The proper place for rakes is either all in the bunker, or all out. Half in and half out drives mowers and bunker rakers crazy.
Adrian nails it, others have added some good points. BTW, yes, clean edged water is generally considered to speed up play. But, must not have safety shelves. Balls under water appear bigger and thus closer than they are, making golfers think they can retrieve them, but often causing them to fall in the water themselves.....
The bigger, and so far ignored, part of the question is whether they are worth it?
Of course, there is no blanket answer, but I believe the 80% bell curve probably applies.
For the bottom 10% of courses, which should be intro to golf, golf factories, etc., none of them are worth it.
For the top10% of courses, some to many are worth it to create a unique and challenging course.
For the 60% of courses in between, they should be used sparingly, probably limited to where they are forced to occur naturally, with the designer consciously avoiding play slowing features of any other type.
Yes, it can reduce the quality of design, but only if you subscribe to the "there is only one way to skin a cat" theory of golf hole design. Is a forced carry, sand bunker front right of green, or deep rough really the only way we can make that hole perfect? And, for courses that seem to be an ever increasing difficult business proposition, is perfect design the real goal? In theory, a good architect could design a great course with zero sand bunkers, using creativity.
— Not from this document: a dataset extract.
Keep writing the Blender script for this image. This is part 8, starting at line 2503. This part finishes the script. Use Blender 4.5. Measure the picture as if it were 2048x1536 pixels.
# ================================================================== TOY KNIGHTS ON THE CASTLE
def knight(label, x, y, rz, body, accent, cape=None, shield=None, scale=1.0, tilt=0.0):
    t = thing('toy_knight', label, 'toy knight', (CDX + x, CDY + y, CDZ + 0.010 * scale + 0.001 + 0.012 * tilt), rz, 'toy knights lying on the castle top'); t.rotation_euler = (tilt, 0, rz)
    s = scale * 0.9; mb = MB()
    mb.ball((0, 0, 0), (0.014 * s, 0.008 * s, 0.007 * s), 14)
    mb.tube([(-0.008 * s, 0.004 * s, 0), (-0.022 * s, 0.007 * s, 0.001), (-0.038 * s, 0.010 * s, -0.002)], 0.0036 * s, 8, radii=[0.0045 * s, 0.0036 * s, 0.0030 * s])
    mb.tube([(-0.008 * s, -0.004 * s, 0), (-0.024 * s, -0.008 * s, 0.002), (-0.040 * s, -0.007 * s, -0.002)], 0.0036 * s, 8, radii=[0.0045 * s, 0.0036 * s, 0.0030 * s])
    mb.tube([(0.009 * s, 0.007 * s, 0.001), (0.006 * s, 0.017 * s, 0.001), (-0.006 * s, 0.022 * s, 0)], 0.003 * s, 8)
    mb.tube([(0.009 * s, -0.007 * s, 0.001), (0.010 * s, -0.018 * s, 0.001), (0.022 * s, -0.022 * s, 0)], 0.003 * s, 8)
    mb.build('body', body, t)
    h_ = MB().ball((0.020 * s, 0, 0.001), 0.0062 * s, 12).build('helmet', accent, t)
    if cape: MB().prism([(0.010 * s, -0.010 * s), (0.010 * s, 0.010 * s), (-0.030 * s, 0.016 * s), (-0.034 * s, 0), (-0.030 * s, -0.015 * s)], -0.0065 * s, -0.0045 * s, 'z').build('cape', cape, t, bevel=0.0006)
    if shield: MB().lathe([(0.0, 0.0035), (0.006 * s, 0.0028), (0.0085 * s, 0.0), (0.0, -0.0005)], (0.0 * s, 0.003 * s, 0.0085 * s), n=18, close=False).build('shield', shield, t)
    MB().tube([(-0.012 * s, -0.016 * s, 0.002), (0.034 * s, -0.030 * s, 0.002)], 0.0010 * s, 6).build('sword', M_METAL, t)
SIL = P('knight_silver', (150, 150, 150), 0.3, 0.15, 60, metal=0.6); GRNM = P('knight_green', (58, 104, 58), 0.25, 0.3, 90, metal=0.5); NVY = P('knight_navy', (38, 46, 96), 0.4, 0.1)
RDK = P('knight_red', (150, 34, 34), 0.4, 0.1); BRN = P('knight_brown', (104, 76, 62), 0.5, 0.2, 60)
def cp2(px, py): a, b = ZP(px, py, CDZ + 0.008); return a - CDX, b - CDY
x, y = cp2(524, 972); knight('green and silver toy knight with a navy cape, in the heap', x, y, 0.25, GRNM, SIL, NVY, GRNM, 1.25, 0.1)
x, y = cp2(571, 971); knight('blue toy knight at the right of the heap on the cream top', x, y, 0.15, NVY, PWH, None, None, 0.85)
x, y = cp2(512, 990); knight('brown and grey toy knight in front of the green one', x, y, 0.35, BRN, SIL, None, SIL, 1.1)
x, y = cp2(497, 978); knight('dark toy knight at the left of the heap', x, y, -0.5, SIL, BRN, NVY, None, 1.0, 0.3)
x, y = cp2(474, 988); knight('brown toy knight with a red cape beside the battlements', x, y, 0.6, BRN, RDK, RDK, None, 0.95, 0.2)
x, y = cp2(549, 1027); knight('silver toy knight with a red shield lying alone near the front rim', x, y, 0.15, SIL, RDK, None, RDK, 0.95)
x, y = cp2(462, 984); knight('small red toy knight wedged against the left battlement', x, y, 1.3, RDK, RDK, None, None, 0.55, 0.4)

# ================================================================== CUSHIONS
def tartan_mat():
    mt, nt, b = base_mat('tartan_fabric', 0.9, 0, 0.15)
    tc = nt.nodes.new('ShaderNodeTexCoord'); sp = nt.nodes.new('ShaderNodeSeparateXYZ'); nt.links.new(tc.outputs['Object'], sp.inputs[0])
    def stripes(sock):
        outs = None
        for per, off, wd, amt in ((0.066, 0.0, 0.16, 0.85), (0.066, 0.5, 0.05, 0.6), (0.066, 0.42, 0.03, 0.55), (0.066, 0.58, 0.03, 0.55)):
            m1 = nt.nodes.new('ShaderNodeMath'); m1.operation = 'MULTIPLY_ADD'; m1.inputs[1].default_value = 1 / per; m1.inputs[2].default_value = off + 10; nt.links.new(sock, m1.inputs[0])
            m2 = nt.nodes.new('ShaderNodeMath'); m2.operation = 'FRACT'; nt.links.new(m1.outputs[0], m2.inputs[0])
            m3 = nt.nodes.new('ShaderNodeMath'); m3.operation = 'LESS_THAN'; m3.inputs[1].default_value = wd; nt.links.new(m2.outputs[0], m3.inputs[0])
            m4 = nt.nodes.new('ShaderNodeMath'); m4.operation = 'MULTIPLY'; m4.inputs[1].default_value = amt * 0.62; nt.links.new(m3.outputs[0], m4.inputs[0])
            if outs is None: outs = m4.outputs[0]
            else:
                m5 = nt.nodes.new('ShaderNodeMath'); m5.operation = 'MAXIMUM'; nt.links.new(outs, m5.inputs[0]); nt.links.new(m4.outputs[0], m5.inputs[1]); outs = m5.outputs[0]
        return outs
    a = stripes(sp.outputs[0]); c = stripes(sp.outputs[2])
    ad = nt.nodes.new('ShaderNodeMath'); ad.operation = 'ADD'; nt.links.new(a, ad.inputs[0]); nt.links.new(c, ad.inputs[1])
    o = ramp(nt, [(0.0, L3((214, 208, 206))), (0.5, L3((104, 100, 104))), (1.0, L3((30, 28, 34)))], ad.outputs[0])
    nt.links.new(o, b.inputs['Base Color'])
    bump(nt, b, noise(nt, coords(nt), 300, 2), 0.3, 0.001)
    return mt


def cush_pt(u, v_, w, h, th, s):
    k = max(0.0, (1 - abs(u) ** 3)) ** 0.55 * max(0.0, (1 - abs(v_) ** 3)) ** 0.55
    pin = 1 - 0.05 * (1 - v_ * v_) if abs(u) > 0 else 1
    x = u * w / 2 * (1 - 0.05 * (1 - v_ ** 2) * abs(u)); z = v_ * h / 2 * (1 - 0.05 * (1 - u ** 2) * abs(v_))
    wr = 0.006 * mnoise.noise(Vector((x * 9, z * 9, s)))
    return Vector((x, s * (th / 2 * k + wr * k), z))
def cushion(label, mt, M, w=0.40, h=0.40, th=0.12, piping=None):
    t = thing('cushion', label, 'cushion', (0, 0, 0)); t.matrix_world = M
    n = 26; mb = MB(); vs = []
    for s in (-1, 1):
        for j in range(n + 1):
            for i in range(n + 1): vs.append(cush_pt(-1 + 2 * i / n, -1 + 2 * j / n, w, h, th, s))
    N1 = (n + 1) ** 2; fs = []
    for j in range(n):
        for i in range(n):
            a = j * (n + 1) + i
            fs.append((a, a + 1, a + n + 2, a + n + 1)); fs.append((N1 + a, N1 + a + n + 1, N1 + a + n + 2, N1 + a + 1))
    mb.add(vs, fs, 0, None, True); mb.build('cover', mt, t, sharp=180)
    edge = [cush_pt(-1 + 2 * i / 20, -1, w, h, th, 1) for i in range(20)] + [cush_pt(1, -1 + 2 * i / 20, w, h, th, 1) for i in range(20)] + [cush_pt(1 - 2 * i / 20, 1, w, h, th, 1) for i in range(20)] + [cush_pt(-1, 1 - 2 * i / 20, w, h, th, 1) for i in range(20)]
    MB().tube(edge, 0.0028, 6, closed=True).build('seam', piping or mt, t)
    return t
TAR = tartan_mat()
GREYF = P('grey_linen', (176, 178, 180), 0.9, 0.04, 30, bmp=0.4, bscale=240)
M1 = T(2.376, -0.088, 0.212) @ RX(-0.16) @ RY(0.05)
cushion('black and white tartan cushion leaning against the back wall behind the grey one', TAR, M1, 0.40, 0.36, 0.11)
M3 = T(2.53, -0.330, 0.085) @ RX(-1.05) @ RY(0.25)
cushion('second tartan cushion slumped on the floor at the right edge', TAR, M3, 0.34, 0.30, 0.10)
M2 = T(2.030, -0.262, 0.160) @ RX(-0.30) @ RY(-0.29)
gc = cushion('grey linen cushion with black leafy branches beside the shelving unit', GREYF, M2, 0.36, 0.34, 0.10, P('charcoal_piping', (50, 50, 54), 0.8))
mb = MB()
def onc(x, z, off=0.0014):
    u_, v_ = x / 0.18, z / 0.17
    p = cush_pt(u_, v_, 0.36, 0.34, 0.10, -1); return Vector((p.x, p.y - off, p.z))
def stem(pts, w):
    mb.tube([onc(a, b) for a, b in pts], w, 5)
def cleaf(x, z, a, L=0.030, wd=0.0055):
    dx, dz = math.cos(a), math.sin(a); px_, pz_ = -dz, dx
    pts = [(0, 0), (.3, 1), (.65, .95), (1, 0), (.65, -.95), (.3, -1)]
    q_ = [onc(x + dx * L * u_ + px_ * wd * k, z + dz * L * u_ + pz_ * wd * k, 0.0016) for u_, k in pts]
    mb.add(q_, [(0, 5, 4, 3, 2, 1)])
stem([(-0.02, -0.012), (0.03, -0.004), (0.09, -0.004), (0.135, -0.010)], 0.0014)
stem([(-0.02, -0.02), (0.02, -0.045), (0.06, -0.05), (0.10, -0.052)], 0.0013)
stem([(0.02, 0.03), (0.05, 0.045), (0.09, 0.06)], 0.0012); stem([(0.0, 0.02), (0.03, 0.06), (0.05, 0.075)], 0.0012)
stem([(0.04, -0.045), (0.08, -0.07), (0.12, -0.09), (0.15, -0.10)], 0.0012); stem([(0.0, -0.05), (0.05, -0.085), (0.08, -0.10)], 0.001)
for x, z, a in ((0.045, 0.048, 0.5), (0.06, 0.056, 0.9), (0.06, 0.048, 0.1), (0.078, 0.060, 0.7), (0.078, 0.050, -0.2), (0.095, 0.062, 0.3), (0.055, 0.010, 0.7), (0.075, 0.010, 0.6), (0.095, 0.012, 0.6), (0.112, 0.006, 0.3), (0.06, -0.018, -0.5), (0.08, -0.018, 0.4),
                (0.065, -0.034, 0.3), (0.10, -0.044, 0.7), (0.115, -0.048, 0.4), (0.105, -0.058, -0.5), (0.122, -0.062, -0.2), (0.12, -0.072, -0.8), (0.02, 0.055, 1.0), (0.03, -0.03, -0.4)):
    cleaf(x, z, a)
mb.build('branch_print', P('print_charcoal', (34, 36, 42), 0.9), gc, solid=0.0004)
In fact, one could theorize that the reduced popularity of golf is in part attributable to all us designers ignoring the real needs of the typical golf course in favor of self glorification (us or the owner) of a tough course, when its not needed.
Moving forward, if every golf survey says the decrease in players is linked to time to play, slow play, etc., it would follow one of the top design criteria would be to specifically design for speed of play, as form follows function.